Cuando llegaron a la mesa unos pimientos de piquillo rellenos de morrete y níscalos, todo hacía presagiar que habría un cambio de timón gastronómico (y van 5), sobre todo cuando el plato fue armonizado por el navarro Viña Zorzal 2023, mágnifica garnacha que el “Guisandero mayor de Castilla” nos aseguró que no tenía ni una pizca de madera. Yo sigo soñando con esos suaves toques ahumados de este gran vino, tal vez sea eso, simplemente un sueño y el citado Zorzal no sea el roble que yo deseo en mi duermevela.
¡Venga, continuamos con el sexta propuesta! Ahora, sí. Vimos a un clásico Ángel García, reivindicado durante toda la comida y que se resistía a expresarse en su quinta esencia. Pero finalmente se desató, y de qué forma: cuenco de callos donde se podía perder (además del reloj en caso de mojar pan sin miramientos) los sentidos si no eras consciente de la delicatessen que tenías en tu mesa, que armonizó bien con la mencía Alán del Val 2023, también de Valdeorras. Un jóven con un chute frutal que frenaba las ansias sabrosas de la casquería, propia de los paladares que buscan simplemente el placer. Insisto con este vino, tan elegante a pesar de su juventud, porque sus abrumadores especiados y frutas rojas, negras y demás expresiones florales le venían como anillo al dedo a esos inolvidables callos.
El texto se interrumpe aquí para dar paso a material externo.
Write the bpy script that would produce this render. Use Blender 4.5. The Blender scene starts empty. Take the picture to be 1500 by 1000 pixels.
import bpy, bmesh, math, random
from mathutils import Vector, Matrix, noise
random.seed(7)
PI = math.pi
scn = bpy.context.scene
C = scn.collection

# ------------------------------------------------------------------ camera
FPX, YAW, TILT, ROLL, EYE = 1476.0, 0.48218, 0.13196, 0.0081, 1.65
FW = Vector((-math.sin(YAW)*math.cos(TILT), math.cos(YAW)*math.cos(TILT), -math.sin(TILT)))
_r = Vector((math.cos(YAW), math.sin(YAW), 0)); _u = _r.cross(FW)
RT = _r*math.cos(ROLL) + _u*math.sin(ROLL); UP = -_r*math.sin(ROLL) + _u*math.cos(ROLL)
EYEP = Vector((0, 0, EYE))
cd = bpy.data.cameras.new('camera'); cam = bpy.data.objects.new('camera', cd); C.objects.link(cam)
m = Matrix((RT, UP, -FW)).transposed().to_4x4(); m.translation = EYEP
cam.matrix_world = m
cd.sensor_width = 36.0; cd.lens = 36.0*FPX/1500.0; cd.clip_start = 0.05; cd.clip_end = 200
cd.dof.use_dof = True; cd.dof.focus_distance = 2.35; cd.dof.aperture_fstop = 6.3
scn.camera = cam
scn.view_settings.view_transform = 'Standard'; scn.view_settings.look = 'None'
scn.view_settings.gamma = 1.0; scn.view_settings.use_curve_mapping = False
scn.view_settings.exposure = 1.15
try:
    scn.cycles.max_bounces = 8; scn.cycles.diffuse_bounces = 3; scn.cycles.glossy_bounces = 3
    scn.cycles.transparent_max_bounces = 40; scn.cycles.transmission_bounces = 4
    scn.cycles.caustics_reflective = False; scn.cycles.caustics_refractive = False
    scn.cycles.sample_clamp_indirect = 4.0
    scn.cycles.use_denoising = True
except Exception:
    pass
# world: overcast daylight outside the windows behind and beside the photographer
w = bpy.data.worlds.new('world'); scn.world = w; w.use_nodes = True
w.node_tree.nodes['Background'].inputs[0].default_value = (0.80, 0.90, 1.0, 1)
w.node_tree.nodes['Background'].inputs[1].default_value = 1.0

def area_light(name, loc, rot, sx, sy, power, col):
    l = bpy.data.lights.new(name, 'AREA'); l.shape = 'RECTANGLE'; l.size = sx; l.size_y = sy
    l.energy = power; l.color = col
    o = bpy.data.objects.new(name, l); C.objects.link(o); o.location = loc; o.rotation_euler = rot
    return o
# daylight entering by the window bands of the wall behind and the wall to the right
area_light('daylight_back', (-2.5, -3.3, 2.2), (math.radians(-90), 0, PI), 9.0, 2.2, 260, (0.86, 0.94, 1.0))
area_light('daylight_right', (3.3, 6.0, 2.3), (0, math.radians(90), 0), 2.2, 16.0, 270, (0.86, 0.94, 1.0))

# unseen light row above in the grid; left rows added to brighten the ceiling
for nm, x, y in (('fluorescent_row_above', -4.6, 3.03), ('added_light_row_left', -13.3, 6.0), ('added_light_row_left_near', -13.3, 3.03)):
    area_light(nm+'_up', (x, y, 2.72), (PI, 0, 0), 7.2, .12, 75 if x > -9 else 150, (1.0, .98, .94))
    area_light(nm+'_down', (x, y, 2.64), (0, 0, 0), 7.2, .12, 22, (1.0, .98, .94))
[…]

Llegamos a la séptima propuesta, ¡sí, sí, 7 platos (por ahora), con sus correspondientes vinos. En esta ocasión, los de El Cordero nos hicieron catar unas judías con almejas que pasaron por la mesa sin despertar la curiosidad ni la pasión de los invitados de Ángel. Ni siquiera Tierra 2021, un crianza rioja alavés de la bodega del mismo nombre, despertó grandes ilusiones, a pesar de su presentación en tamaño mágnum, que siempre llama a razonables expectativas.
Ahora ya sí. Alcanzamos el final. Y como colofón a la gran comilona, unas manitas de cerdo en salsa que podrían entrar como bien a proteger por la Unesco e incluirlas, junto al Acueducto, en la Lista Patrimonio de la Humanidad. De verdad, son las manitas más asombrosas y exquisitas que he comido en mi vida. No hace falta que os diga que soy un enamorado de la casquería; me encanta esta cocina. Por cierto, el ribera Cillar de Silos, 12 meses de crianza, lo mencionó porque hay que situarlo, sobre todo cuando los comensales reinvidicaban un Duero en la mesa. El bueno de Ángel cedió y llegó este fantástico tinta del país.
P.D. Alcanzado este punto, yo me levanté y me marché (me esperaba al día siguiente el Salón de Peñín). Así que no sé si hubo postre y otro vino más. ¡Buen provecho, amantes de Cien años de soledad!